Thomas Ertl and Chia-Yu Hu receive Kippenhahn Prize 2015

July 05, 2016

Early July, the two junior MPA researchers Thomas Ertl and Chia-Yu Hu were awarded the Kippenhahn Prize 2015 for the two best scientific papers written by a student: Thomas Ertl for his publication “A two-parameter criterion for classifying the explodability of massive stars by the neutrino-driven mechanism”; Chia-Yu Hu for his paper “Star formation and molecular hydrogen in dwarf galaxies: a nonequilibrium view”.

The prize was established in 2009 and is named in honour of Prof. Rudolf Kippenhahn, former director of MPA, to motivate students to write a good publication. Criterions for the prize are that the student is first author and has contributed substantially to the scientific ideas, calculations and analysis, and the writing of the paper. The committee received five applications and was impressed by the quality of the papers. After careful consideration they decided to award the Kippenhahn prize to two winners.

MPA Director Eiichiro Komatsu presents Thomas Ertl with the Kippenhahn Prize 2015.

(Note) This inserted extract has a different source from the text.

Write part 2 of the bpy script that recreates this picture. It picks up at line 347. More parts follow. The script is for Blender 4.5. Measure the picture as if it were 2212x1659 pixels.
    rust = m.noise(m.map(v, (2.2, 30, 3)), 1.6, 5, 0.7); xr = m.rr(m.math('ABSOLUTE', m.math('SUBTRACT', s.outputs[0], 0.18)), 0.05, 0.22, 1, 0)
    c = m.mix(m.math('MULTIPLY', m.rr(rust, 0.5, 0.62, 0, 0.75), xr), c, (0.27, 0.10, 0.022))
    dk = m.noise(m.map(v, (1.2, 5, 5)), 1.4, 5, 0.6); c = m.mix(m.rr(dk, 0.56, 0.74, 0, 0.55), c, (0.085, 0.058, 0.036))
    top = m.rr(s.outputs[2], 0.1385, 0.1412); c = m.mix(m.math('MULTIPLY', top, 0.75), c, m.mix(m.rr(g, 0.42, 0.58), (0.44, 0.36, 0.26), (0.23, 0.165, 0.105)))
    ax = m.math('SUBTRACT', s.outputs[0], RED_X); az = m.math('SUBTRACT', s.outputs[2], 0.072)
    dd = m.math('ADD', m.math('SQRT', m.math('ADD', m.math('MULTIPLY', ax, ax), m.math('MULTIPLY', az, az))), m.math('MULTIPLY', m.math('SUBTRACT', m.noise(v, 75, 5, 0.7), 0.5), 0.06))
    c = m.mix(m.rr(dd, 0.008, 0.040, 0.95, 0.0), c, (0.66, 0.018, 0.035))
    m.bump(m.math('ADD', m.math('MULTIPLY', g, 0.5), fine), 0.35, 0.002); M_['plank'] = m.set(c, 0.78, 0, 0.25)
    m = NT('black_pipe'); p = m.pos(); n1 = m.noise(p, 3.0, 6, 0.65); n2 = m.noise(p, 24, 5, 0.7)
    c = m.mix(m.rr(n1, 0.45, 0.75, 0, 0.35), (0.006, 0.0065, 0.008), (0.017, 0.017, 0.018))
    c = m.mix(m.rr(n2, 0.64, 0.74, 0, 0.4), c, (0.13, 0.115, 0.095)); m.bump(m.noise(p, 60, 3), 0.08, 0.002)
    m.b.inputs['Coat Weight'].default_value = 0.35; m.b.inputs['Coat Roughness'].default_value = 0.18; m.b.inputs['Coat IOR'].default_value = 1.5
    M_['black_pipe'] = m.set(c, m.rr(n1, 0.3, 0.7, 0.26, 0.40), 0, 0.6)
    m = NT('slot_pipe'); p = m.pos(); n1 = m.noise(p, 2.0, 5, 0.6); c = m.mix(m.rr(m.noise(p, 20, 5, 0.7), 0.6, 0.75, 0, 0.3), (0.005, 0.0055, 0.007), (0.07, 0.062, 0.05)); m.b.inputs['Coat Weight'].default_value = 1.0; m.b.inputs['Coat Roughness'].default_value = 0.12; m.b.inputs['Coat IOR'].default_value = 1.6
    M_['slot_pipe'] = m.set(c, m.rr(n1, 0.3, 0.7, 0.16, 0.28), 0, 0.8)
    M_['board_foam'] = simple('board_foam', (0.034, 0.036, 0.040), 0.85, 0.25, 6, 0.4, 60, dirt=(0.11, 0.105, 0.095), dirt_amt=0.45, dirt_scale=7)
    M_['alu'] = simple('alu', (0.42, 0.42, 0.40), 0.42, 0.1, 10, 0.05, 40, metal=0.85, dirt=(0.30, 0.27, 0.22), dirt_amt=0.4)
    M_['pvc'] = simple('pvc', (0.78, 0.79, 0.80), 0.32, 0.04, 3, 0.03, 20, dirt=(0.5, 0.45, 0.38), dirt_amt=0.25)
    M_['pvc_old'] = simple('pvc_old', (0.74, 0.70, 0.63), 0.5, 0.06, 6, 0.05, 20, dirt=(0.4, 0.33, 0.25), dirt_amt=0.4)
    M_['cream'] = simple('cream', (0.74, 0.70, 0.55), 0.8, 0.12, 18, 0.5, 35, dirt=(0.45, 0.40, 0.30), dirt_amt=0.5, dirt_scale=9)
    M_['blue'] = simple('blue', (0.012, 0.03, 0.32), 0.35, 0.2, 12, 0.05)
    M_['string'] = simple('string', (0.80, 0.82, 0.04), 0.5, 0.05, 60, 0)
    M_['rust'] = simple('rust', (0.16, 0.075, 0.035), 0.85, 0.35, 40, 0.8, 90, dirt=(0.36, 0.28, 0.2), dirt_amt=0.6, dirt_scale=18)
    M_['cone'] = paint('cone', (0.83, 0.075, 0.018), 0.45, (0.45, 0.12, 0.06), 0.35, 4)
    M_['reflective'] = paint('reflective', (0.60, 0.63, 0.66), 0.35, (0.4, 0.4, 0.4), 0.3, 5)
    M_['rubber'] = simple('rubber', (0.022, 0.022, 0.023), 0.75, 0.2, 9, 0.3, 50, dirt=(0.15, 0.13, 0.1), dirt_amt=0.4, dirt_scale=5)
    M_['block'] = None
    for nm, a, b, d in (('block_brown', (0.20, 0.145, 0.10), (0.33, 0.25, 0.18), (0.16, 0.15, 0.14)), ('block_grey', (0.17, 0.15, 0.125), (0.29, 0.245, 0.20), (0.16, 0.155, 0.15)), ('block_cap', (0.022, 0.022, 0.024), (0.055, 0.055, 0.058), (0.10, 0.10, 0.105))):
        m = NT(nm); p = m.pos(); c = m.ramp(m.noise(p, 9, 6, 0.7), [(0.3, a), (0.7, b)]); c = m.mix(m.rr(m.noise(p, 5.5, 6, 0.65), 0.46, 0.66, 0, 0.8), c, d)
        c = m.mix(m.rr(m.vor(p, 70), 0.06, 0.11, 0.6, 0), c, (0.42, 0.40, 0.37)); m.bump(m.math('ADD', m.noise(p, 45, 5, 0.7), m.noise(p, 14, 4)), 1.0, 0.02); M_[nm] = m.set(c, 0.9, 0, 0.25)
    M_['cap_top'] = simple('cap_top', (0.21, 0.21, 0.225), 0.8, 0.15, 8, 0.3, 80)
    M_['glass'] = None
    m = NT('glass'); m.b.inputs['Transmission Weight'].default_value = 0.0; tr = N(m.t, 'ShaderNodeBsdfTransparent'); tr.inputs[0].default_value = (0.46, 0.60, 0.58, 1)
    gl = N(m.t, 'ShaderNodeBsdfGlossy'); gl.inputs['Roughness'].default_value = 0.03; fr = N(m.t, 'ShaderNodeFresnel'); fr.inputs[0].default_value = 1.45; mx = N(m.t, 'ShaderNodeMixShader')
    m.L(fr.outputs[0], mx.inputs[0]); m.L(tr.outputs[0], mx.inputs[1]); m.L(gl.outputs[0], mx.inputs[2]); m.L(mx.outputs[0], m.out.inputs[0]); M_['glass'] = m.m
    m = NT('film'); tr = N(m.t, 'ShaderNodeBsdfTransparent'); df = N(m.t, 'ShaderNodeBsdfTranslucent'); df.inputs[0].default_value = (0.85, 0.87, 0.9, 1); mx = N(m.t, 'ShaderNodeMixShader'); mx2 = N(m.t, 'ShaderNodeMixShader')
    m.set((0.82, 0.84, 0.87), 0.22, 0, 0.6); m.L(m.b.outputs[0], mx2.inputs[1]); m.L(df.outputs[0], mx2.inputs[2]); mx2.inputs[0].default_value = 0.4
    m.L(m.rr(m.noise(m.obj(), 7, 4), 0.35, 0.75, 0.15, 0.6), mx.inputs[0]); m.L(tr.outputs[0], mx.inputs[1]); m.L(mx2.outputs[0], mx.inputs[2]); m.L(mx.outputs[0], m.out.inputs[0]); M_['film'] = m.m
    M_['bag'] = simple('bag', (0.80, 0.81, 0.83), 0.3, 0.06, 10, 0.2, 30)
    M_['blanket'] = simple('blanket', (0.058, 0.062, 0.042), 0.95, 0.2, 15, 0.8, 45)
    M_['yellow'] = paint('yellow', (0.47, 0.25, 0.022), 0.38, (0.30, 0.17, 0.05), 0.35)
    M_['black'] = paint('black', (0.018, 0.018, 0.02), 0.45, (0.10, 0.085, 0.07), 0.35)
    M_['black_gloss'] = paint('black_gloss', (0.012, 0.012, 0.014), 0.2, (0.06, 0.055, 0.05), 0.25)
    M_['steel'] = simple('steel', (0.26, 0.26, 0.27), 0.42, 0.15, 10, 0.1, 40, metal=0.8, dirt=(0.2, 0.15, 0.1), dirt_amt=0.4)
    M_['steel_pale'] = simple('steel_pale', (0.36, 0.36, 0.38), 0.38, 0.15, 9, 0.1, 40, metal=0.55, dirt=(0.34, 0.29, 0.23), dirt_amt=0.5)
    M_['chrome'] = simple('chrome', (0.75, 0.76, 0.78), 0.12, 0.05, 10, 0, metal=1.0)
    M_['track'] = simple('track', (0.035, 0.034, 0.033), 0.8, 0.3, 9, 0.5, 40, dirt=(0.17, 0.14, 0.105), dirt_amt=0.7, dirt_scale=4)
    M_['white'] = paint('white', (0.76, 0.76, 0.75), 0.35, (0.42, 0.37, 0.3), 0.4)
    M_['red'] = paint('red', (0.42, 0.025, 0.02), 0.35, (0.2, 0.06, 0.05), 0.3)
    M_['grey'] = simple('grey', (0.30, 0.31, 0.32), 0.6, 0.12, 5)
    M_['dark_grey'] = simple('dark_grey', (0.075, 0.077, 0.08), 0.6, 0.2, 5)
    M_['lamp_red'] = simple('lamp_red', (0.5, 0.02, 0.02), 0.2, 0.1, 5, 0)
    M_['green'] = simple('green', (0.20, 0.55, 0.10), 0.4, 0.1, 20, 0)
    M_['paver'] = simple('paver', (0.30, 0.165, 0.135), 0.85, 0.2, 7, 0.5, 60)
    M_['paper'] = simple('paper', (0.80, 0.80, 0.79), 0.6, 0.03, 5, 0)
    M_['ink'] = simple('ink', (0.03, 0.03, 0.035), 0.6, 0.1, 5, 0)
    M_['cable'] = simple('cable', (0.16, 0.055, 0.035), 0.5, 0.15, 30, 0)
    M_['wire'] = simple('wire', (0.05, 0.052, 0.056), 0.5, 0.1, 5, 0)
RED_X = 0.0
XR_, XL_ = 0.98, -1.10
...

Thomas Ertl’s paper “A two-parameter criterion for classifying the explodability of massive stars by the neutrino-driven mechanism” introduces a novel criterion to predict the final fate of massive stars – either collapse to a black hole or neutron star formation accompanied by a supernova explosion. Based on simulations of stellar core collapse and neutrino-driven explosions, which he had performed for a huge set of hundreds of stars of different masses and metallicities, Thomas discovered that two parameters in combination, the enclosed mass and the corresponding gradient at the interface of the silicon layer and oxygen-enriched silicium-shell, can do an excellent job as indicators of the “explodability” of a star.

Eiichiro Komatsu congratulates also the second laureate Chia-Yu Hu.

With the paper “Star formation and molecular hydrogen in dwarf galaxies: a nonequilibrium view” Chia-Yu Hu makes a major step forward in understanding star formation in dwarf galaxies. His self-consistent numerical simulations resolve the impact of individual supernova explosions, photoelectric heating, and dust on the non-equilibrium chemo-dynamical structure of the interstellar medium and have reached unprecedented resolution and physical realism. Chia-Yu was able to demonstrate that the cold and dense gas reservoir for star formation in dwarf galaxies is dominated by atomic hydrogen instead of H2. Their star formation rates are mainly regulated by feedback from supernovae.